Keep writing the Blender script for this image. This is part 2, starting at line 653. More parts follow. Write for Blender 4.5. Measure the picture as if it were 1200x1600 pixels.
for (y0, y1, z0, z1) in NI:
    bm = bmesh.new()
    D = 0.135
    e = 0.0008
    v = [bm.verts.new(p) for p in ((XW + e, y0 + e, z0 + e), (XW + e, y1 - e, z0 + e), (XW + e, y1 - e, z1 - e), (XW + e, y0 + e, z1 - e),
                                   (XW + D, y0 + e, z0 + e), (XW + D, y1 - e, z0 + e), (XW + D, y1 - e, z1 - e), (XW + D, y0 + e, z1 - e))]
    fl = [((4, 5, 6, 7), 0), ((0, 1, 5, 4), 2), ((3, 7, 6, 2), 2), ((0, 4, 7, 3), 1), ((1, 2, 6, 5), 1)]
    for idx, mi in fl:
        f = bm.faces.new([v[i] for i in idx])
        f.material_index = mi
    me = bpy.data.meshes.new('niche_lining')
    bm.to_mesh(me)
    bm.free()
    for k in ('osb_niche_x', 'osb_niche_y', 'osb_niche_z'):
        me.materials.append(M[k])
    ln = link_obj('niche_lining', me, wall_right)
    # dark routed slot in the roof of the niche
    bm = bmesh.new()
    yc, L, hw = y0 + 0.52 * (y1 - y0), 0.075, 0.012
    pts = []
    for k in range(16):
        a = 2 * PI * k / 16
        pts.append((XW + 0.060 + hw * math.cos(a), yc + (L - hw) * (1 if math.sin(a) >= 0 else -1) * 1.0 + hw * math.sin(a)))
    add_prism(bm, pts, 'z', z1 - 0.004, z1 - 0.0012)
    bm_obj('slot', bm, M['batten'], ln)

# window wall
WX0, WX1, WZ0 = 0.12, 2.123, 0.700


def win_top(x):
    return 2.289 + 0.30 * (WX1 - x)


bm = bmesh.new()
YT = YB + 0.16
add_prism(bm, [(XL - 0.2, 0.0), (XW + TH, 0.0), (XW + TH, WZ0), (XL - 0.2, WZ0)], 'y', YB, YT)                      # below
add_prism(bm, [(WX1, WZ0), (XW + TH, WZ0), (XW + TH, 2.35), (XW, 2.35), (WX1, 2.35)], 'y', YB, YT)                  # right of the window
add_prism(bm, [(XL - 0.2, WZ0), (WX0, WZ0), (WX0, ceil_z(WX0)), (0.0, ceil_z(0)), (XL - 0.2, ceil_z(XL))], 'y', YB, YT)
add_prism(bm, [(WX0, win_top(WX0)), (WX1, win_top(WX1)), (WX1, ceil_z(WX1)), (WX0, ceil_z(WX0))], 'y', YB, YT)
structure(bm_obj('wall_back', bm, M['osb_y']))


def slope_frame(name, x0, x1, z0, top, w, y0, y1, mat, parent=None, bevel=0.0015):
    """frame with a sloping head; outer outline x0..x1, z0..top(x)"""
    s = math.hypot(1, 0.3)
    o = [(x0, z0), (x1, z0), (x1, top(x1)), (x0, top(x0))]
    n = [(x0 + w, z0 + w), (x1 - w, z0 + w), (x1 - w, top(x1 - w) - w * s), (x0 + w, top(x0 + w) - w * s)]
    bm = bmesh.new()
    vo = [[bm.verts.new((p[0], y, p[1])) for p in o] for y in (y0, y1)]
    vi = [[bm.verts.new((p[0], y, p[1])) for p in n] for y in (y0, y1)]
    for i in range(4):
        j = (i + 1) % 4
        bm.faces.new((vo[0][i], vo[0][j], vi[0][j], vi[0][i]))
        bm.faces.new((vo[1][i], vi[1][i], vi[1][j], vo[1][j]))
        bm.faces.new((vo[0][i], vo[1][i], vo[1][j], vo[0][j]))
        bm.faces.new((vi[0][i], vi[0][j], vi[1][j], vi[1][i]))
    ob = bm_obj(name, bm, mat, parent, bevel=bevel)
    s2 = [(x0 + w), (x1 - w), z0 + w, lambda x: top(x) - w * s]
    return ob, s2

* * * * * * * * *

* Written request *
Reproduce exactly, please, only the lines from the start of the data above to the line that contains "WX0, WX1, WZ0 = 0.12, 2.123, 0.700", with both ends kept.

* The answer *
Keep writing the Blender script for this image. This is part 2, starting at line 653. More parts follow. Write for Blender 4.5. Measure the picture as if it were 1200x1600 pixels.
for (y0, y1, z0, z1) in NI:
    bm = bmesh.new()
    D = 0.135
    e = 0.0008
    v = [bm.verts.new(p) for p in ((XW + e, y0 + e, z0 + e), (XW + e, y1 - e, z0 + e), (XW + e, y1 - e, z1 - e), (XW + e, y0 + e, z1 - e),
                                   (XW + D, y0 + e, z0 + e), (XW + D, y1 - e, z0 + e), (XW + D, y1 - e, z1 - e), (XW + D, y0 + e, z1 - e))]
    fl = [((4, 5, 6, 7), 0), ((0, 1, 5, 4), 2), ((3, 7, 6, 2), 2), ((0, 4, 7, 3), 1), ((1, 2, 6, 5), 1)]
    for idx, mi in fl:
        f = bm.faces.new([v[i] for i in idx])
        f.material_index = mi
    me = bpy.data.meshes.new('niche_lining')
    bm.to_mesh(me)
    bm.free()
    for k in ('osb_niche_x', 'osb_niche_y', 'osb_niche_z'):
        me.materials.append(M[k])
    ln = link_obj('niche_lining', me, wall_right)
    # dark routed slot in the roof of the niche
    bm = bmesh.new()
    yc, L, hw = y0 + 0.52 * (y1 - y0), 0.075, 0.012
    pts = []
    for k in range(16):
        a = 2 * PI * k / 16
        pts.append((XW + 0.060 + hw * math.cos(a), yc + (L - hw) * (1 if math.sin(a) >= 0 else -1) * 1.0 + hw * math.sin(a)))
    add_prism(bm, pts, 'z', z1 - 0.004, z1 - 0.0012)
    bm_obj('slot', bm, M['batten'], ln)

# window wall
WX0, WX1, WZ0 = 0.12, 2.123, 0.700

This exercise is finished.